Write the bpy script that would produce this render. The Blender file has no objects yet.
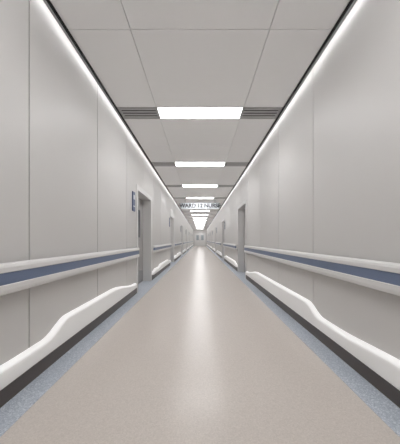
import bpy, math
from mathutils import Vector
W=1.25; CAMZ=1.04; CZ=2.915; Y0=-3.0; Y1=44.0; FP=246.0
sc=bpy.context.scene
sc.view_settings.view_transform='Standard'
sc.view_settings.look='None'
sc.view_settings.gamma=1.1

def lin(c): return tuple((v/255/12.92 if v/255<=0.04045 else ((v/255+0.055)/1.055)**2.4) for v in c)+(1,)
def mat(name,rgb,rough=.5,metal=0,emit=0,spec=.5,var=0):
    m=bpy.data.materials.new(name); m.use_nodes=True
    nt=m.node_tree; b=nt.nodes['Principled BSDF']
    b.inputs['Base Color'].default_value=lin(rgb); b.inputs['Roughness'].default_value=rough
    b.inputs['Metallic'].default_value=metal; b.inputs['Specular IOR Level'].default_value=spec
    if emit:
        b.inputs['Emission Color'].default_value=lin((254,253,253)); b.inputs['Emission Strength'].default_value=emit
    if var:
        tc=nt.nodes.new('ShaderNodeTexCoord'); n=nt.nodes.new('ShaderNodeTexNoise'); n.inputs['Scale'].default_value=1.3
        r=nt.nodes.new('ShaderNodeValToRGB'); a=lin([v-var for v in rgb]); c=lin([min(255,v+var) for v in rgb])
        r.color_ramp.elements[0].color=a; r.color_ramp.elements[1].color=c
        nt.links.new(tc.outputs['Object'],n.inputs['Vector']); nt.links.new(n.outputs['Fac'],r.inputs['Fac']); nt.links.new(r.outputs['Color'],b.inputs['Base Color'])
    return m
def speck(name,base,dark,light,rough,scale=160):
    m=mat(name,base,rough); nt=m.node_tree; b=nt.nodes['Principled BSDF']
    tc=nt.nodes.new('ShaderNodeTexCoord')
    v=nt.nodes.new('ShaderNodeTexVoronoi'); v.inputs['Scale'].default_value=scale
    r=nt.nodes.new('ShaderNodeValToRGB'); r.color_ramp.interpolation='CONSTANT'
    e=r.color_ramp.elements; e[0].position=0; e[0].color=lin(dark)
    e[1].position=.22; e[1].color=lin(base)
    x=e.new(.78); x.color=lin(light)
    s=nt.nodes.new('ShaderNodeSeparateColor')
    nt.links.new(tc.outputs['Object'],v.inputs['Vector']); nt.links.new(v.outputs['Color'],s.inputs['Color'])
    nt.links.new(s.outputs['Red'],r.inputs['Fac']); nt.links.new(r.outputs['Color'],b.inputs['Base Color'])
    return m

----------

**What is needed**
Starting at the top of the listing above, reproduce each line up to and including the one with "sc.view_settings.gamma=1.1"; omit the pictures.

**Answer to the exercise**
Write the bpy script that would produce this render. The Blender file has no objects yet.
import bpy, math
from mathutils import Vector
W=1.25; CAMZ=1.04; CZ=2.915; Y0=-3.0; Y1=44.0; FP=246.0
sc=bpy.context.scene
sc.view_settings.view_transform='Standard'
sc.view_settings.look='None'
sc.view_settings.gamma=1.1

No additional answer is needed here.